(Rows):

_ _ _ _ _

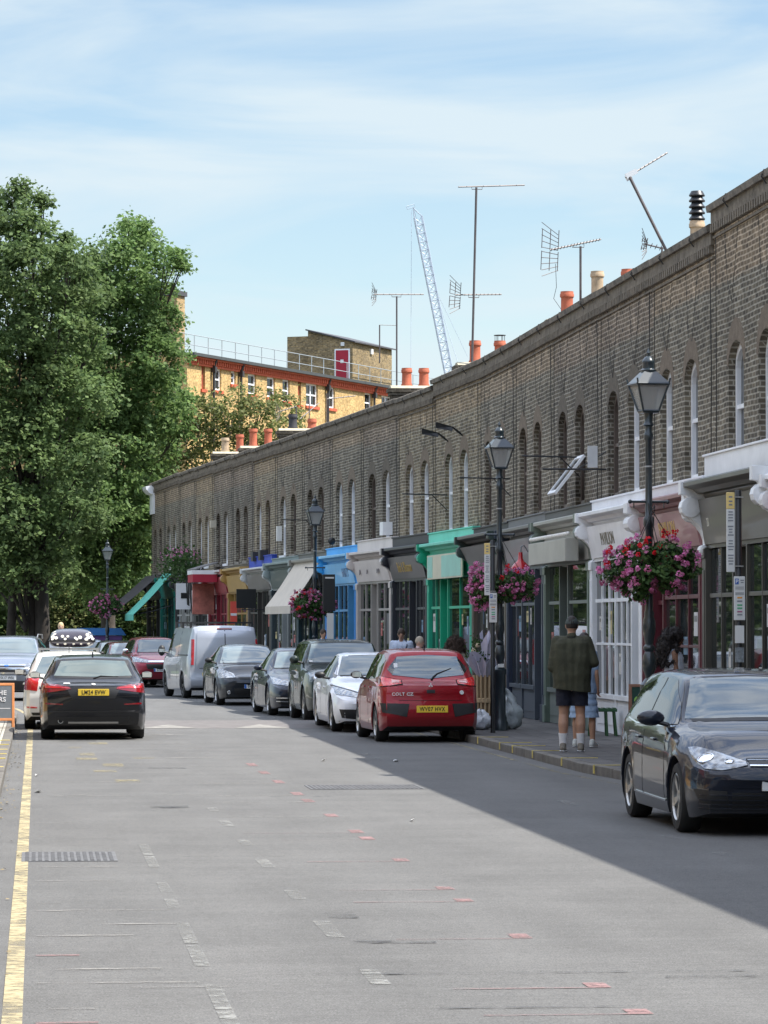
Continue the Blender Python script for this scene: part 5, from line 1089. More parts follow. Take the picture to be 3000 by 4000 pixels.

_ _ _ _ _

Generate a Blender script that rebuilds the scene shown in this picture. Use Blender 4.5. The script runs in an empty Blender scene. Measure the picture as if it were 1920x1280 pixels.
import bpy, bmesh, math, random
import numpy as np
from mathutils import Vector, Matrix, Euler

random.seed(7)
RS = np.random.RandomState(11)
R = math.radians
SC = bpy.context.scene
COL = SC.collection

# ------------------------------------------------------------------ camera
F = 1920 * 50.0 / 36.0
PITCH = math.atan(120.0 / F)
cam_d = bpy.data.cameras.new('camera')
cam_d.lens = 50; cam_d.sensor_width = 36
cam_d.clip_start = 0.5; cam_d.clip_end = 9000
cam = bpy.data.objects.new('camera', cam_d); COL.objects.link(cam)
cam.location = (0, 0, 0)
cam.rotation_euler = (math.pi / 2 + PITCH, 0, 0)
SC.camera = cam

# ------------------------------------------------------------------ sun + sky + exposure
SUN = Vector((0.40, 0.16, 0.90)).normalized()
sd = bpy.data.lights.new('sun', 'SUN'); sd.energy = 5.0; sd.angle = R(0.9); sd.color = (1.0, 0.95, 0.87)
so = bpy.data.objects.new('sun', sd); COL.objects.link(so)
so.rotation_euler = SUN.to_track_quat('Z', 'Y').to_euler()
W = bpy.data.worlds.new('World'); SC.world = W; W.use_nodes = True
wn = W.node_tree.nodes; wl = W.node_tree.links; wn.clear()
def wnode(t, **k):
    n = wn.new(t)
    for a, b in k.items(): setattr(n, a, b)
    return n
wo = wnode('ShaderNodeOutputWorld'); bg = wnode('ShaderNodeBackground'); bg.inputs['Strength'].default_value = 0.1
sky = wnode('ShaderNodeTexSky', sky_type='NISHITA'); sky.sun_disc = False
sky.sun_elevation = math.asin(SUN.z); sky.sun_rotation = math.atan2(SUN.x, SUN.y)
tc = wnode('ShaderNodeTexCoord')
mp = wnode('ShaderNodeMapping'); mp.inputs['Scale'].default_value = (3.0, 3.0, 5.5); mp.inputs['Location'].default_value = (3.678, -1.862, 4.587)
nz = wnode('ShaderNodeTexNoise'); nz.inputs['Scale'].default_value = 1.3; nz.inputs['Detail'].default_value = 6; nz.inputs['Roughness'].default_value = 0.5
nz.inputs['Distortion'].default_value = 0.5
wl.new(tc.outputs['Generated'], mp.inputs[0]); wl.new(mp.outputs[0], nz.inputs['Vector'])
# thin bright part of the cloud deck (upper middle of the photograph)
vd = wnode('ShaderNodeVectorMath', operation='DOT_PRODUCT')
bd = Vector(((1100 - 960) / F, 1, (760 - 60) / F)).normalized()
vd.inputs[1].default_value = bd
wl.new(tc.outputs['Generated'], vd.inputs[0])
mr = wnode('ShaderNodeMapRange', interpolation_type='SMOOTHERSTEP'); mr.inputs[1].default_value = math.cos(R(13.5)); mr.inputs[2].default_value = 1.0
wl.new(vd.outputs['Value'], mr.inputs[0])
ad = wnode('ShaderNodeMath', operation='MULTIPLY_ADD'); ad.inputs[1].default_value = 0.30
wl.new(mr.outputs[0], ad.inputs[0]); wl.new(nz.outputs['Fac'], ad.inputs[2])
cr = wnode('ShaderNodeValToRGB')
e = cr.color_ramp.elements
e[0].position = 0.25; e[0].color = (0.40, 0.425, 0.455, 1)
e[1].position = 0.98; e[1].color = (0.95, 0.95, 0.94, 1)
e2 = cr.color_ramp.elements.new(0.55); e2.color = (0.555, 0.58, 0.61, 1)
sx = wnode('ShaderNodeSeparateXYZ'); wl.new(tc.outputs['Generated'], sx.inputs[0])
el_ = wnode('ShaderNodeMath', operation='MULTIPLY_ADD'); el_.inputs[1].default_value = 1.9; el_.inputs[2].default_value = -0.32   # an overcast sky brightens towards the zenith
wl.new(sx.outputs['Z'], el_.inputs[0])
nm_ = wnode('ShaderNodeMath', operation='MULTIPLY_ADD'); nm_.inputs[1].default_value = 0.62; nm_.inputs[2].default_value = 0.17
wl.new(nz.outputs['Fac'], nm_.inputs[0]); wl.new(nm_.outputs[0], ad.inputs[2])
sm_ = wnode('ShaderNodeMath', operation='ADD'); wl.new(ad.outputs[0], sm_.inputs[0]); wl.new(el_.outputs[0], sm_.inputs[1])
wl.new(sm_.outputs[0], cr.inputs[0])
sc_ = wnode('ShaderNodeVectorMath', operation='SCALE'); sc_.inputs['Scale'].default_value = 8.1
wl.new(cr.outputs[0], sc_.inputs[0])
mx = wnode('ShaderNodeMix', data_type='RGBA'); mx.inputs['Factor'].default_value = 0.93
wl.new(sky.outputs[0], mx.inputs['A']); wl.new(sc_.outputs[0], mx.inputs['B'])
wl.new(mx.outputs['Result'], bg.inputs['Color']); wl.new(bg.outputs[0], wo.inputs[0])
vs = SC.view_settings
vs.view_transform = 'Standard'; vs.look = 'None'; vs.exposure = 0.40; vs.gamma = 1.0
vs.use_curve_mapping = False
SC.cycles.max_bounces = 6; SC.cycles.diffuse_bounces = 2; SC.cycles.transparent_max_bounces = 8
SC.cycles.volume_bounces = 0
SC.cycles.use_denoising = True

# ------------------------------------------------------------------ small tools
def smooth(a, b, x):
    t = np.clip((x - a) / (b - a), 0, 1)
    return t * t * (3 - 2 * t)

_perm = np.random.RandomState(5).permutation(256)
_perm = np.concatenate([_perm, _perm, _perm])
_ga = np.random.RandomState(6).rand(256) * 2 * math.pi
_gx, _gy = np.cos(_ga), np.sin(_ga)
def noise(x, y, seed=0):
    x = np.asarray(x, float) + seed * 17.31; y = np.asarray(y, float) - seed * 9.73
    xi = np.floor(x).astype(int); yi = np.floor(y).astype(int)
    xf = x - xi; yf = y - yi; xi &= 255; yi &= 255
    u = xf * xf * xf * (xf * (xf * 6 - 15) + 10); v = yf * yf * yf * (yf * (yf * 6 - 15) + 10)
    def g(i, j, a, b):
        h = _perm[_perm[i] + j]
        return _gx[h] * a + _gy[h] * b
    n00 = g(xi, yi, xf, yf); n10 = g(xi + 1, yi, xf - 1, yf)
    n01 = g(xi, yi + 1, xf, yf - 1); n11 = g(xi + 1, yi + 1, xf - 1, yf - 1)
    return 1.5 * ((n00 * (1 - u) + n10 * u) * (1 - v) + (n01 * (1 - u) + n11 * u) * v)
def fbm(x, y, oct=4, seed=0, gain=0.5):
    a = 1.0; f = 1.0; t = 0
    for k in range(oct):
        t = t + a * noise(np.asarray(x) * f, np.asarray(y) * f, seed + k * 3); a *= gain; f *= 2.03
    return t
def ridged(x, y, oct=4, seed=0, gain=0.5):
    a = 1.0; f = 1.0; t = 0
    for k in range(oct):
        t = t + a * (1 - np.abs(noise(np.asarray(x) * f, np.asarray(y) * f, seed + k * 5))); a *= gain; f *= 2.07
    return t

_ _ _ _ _

Search the data for the word "part" and copy each line where it appears.

(Solution):
Continue the Blender Python script for this scene: part 5, from line 1089. More parts follow. Take the picture to be 3000 by 4000 pixels.
# thin bright part of the cloud deck (upper middle of the photograph)